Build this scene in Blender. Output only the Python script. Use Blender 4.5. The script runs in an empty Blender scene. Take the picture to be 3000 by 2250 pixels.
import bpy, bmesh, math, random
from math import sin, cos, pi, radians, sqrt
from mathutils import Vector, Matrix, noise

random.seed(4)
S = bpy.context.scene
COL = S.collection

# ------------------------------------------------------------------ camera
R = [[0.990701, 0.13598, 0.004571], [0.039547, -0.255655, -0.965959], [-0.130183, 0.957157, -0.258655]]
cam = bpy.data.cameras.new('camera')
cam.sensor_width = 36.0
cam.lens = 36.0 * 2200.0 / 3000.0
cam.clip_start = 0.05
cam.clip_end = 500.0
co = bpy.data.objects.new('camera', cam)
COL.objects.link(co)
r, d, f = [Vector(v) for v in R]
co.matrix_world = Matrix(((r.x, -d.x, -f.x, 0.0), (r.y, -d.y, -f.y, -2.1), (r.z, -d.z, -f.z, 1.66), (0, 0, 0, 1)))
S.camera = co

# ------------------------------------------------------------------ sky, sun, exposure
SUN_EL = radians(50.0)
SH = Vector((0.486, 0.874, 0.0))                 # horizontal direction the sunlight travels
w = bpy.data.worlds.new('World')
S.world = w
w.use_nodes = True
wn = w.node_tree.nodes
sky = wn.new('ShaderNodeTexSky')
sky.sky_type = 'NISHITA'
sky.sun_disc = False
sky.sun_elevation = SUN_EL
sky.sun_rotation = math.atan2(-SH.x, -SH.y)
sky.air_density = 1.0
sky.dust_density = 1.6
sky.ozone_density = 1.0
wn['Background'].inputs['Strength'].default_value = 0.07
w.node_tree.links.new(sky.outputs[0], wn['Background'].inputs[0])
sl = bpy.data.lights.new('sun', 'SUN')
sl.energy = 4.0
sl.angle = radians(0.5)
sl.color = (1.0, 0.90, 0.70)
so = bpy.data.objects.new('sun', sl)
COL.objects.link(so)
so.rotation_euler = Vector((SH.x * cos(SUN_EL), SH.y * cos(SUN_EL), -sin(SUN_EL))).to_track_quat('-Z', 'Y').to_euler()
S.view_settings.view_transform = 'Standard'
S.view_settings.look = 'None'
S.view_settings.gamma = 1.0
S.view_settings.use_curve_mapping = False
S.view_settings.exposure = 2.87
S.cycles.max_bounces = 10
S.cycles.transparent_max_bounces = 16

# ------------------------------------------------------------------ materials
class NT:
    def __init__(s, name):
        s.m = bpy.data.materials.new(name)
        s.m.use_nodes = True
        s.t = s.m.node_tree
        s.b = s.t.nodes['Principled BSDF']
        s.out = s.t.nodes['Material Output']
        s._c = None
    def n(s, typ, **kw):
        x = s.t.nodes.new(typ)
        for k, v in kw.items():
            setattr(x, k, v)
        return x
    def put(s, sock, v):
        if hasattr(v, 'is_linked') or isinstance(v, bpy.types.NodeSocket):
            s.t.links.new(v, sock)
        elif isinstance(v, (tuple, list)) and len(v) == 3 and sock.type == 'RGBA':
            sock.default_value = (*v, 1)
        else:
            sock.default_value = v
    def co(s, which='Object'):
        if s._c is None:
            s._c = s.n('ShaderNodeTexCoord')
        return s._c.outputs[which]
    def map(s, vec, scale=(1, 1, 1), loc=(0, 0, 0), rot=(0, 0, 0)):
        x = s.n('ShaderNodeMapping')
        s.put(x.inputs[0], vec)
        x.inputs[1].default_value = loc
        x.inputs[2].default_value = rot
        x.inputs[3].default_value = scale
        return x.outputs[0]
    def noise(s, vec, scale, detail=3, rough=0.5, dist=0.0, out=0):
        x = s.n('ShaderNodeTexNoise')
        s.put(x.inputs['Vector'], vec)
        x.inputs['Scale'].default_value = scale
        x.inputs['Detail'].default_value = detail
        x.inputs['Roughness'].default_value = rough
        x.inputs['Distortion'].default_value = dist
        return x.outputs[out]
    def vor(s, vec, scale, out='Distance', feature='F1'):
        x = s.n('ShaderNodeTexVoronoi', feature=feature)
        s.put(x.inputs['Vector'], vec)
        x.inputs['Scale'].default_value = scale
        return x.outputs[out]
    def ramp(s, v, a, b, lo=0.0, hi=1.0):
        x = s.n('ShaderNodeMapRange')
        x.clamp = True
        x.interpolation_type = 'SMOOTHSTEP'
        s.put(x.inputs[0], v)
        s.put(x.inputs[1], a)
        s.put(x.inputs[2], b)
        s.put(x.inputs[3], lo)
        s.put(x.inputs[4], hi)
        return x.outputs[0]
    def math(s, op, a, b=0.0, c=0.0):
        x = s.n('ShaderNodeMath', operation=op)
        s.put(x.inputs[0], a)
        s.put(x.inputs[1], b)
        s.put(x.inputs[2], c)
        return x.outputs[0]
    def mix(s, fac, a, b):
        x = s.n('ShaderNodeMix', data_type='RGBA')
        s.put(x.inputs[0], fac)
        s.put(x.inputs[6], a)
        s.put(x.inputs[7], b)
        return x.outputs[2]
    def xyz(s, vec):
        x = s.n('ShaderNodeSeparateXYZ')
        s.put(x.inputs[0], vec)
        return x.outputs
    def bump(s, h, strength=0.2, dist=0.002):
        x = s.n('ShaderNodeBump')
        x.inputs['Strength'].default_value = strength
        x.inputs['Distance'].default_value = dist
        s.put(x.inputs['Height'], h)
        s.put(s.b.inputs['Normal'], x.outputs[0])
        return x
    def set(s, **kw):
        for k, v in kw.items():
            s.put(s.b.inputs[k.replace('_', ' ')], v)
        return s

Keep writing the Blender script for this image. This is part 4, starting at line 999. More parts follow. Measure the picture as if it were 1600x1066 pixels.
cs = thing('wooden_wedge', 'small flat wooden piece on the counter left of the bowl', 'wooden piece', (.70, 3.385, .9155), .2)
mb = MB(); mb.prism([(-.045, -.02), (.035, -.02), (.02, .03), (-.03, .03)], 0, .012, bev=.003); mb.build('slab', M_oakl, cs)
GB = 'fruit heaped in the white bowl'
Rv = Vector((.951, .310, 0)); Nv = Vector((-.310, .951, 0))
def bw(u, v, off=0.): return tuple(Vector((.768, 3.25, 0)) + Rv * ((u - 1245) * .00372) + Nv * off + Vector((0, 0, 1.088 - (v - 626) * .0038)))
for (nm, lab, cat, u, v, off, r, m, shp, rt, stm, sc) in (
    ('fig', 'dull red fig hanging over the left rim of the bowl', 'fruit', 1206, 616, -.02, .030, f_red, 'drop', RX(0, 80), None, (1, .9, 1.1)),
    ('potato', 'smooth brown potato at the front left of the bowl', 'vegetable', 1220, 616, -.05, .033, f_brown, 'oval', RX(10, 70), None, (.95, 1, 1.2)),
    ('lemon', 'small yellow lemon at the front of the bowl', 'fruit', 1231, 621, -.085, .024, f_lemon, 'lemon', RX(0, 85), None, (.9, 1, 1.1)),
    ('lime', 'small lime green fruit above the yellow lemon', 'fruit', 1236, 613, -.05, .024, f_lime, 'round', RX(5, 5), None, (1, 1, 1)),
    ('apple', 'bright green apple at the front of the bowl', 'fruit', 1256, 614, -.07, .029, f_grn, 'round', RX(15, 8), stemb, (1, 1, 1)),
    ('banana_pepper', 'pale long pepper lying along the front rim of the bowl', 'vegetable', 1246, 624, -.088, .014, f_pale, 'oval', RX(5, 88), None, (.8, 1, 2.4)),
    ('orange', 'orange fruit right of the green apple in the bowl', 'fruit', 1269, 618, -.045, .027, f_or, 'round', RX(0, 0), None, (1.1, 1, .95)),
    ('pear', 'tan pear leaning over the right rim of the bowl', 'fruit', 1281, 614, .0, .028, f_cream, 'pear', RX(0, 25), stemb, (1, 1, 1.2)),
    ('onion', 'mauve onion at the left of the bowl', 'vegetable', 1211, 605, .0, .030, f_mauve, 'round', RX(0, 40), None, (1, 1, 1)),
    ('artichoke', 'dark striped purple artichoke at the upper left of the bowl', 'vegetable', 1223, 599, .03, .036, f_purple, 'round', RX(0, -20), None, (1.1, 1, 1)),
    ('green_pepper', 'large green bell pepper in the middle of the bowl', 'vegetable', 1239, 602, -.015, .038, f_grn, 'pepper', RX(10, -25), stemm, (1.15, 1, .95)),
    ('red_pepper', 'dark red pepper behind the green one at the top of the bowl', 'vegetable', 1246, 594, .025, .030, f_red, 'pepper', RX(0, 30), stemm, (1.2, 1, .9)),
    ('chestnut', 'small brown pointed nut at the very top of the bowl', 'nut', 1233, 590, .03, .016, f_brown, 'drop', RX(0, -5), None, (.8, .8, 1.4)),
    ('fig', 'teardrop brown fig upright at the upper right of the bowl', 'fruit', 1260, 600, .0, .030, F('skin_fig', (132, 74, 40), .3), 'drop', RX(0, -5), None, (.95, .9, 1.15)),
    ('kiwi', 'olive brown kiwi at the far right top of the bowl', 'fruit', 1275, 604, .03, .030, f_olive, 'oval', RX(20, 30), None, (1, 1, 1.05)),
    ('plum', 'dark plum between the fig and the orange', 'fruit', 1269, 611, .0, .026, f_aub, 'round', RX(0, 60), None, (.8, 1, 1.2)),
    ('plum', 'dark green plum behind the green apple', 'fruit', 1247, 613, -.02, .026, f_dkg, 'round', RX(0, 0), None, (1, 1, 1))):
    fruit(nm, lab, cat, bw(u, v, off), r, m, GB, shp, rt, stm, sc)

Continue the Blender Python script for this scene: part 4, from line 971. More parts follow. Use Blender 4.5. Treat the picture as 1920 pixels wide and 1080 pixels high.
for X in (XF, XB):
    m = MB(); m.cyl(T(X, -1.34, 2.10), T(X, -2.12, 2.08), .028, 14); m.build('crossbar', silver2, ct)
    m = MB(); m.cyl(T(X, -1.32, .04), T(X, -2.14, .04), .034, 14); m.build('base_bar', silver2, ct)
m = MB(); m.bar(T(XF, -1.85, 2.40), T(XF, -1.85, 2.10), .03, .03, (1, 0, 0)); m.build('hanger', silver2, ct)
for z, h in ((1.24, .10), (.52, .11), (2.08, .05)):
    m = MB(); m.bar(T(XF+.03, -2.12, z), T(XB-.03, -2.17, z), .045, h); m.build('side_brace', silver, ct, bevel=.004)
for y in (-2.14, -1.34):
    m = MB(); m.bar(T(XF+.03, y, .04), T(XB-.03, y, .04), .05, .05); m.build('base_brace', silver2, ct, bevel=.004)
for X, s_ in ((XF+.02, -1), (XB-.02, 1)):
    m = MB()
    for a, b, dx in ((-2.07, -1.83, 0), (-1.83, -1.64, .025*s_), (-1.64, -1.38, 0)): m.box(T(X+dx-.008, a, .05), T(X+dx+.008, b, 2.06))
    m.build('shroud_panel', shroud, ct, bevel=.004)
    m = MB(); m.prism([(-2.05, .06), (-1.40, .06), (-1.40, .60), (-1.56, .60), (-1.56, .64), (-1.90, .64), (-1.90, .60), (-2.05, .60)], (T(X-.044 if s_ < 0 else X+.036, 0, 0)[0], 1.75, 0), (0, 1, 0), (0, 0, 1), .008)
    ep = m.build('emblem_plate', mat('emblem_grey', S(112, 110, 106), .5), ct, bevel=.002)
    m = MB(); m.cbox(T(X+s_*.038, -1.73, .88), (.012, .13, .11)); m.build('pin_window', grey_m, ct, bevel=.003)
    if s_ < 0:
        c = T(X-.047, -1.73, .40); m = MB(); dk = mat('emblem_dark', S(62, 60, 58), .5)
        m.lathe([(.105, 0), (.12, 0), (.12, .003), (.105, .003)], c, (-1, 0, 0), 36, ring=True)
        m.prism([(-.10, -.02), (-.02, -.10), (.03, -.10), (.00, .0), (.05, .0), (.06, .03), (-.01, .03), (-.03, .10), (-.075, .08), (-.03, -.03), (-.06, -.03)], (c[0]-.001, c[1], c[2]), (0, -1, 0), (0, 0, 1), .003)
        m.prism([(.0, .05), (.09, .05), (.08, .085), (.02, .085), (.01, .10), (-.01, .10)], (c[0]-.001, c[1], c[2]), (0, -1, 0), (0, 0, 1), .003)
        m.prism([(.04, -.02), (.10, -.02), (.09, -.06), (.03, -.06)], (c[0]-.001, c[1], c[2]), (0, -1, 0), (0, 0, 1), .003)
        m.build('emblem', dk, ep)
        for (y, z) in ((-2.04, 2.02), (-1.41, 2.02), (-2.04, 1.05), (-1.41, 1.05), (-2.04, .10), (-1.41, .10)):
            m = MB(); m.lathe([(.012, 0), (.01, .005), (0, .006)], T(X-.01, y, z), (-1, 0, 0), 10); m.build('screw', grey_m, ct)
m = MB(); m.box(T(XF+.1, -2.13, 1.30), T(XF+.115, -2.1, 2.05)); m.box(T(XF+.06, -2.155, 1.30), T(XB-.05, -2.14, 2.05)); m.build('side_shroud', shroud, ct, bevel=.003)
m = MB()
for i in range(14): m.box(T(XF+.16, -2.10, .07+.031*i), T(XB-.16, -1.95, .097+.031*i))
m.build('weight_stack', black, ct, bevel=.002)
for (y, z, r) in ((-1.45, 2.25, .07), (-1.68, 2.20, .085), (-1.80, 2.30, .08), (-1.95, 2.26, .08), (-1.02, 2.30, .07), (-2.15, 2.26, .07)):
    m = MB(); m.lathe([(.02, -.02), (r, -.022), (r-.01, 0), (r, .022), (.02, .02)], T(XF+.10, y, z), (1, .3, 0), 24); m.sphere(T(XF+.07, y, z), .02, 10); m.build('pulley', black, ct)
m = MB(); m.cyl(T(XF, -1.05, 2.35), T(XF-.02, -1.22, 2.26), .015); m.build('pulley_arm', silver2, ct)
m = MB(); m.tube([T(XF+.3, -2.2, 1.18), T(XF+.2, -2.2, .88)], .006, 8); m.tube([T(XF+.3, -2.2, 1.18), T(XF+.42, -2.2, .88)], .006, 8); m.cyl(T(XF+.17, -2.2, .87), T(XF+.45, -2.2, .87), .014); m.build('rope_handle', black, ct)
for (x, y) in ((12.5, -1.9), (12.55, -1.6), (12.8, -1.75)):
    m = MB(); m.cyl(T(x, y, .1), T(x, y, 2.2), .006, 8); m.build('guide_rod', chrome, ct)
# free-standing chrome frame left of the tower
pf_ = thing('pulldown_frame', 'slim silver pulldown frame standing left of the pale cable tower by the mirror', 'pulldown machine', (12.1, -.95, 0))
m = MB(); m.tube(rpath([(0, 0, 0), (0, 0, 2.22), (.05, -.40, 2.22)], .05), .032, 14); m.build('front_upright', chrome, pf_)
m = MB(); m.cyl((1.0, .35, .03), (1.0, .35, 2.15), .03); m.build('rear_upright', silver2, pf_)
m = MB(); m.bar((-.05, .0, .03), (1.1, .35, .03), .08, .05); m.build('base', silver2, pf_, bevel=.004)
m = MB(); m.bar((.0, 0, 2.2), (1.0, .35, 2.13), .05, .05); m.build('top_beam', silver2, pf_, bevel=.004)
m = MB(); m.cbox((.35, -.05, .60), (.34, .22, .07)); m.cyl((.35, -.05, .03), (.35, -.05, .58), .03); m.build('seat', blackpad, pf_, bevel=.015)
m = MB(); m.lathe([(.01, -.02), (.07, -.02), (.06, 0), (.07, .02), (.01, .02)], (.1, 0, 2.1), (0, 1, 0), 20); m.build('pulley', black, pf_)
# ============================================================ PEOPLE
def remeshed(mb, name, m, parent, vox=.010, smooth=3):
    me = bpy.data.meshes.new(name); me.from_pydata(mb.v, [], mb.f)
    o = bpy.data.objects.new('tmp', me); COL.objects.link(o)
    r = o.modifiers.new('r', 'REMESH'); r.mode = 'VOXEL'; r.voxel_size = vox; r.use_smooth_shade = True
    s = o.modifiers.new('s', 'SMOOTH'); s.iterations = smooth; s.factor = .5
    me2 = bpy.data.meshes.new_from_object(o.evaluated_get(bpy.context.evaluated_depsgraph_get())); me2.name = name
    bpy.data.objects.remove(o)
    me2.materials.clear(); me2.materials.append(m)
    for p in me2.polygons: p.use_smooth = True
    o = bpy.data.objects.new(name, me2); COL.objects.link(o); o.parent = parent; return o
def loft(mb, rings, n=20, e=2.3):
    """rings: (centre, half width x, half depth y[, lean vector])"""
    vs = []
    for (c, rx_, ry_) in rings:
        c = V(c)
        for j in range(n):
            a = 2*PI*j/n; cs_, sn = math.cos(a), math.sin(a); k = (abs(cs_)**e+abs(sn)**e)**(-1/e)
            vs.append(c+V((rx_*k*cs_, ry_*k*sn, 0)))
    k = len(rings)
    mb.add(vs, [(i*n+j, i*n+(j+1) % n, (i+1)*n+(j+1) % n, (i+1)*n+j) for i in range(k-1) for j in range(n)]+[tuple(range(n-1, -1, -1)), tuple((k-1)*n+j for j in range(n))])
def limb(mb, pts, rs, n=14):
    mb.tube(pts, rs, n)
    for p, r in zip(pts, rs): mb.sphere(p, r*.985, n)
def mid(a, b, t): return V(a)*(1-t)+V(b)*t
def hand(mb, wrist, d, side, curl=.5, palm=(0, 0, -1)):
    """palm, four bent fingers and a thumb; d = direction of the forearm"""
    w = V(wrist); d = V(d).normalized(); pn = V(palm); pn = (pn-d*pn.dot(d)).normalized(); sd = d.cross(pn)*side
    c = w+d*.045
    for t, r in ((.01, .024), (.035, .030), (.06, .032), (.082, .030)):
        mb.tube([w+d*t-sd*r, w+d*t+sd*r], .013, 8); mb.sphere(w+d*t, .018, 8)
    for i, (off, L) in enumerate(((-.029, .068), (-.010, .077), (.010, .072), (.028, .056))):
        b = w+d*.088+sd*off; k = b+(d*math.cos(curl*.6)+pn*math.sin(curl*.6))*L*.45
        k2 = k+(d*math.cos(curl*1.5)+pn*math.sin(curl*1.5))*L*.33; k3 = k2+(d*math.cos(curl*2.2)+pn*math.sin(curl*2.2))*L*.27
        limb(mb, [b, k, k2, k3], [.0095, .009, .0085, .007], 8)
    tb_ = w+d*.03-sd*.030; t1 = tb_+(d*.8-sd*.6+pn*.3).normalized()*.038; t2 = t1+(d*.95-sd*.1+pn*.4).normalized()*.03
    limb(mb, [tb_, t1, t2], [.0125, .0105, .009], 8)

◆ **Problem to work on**
Give back exactly the lines from the beginning of the records through the line containing "S.camera = co", and only those.

◆ **Response to this task**
Build this scene in Blender. Output only the Python script. Use Blender 4.5. The script runs in an empty Blender scene. Take the picture to be 3000 by 2250 pixels.
import bpy, bmesh, math, random
from math import sin, cos, pi, radians, sqrt
from mathutils import Vector, Matrix, noise

random.seed(4)
S = bpy.context.scene
COL = S.collection

# ------------------------------------------------------------------ camera
R = [[0.990701, 0.13598, 0.004571], [0.039547, -0.255655, -0.965959], [-0.130183, 0.957157, -0.258655]]
cam = bpy.data.cameras.new('camera')
cam.sensor_width = 36.0
cam.lens = 36.0 * 2200.0 / 3000.0
cam.clip_start = 0.05
cam.clip_end = 500.0
co = bpy.data.objects.new('camera', cam)
COL.objects.link(co)
r, d, f = [Vector(v) for v in R]
co.matrix_world = Matrix(((r.x, -d.x, -f.x, 0.0), (r.y, -d.y, -f.y, -2.1), (r.z, -d.z, -f.z, 1.66), (0, 0, 0, 1)))
S.camera = co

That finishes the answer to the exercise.